**Exercise description**
Starting at the first line of the data below, retype every line up to and including the one containing "PI = math.pi".

**Supplied data**
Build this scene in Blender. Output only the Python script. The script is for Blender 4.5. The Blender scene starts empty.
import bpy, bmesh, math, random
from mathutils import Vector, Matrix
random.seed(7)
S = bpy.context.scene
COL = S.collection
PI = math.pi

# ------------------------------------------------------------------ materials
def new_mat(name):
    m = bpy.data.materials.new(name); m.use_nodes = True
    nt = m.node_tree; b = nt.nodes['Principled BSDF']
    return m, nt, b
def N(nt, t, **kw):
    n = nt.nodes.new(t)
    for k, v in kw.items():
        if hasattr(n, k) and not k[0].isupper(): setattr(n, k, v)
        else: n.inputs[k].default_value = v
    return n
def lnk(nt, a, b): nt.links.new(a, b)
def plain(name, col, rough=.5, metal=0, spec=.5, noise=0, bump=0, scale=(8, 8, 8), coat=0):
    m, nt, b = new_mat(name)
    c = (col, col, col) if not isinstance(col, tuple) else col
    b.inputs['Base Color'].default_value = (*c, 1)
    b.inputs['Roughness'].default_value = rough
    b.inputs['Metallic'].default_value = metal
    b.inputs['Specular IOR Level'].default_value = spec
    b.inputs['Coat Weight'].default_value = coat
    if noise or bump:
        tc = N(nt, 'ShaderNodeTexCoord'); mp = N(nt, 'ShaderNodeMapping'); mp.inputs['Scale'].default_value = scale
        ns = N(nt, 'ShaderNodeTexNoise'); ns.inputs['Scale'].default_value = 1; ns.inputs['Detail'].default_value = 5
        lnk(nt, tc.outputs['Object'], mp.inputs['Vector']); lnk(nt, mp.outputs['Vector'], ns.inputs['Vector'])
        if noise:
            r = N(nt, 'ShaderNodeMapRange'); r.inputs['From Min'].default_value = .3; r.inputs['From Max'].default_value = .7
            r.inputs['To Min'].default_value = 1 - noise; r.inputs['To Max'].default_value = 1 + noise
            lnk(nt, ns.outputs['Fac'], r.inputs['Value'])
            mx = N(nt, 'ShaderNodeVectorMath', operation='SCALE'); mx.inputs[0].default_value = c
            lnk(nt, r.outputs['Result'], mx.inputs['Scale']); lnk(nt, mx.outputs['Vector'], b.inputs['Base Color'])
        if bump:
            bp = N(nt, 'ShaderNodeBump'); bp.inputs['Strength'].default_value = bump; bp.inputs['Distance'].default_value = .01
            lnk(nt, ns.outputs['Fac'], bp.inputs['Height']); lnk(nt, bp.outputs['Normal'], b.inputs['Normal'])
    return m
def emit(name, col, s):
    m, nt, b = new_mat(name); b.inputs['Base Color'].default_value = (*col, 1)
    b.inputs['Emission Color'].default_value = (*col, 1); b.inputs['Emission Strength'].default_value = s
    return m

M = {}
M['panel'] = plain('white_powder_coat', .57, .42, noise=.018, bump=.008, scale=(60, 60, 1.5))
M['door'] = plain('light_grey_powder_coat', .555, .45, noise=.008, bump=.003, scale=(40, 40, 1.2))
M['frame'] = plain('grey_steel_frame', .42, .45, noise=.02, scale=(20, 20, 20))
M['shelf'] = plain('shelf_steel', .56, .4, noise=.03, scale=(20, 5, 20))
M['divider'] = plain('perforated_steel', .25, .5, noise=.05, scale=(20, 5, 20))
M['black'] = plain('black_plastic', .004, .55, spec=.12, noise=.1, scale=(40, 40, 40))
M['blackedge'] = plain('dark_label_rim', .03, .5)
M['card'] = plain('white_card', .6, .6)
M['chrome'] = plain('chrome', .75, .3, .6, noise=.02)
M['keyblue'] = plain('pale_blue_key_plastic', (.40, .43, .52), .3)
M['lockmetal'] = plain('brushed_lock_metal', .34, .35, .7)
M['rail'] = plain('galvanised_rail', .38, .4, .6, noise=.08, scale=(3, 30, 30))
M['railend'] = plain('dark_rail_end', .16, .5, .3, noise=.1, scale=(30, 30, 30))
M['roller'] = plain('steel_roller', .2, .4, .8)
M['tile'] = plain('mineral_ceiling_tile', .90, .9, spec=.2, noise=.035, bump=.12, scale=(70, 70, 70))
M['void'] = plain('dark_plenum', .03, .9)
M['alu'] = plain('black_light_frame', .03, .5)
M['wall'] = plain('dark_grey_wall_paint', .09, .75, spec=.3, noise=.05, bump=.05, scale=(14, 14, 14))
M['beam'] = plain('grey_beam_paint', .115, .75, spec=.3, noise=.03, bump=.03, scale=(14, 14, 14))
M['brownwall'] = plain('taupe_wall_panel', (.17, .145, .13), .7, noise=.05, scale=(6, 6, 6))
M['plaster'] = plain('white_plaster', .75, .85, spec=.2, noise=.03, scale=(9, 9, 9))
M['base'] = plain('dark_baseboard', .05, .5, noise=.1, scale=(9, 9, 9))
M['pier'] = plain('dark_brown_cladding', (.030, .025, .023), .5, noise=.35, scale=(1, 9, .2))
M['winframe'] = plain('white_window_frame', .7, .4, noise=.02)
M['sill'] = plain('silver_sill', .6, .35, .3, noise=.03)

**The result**
Build this scene in Blender. Output only the Python script. The script is for Blender 4.5. The Blender scene starts empty.
import bpy, bmesh, math, random
from mathutils import Vector, Matrix
random.seed(7)
S = bpy.context.scene
COL = S.collection
PI = math.pi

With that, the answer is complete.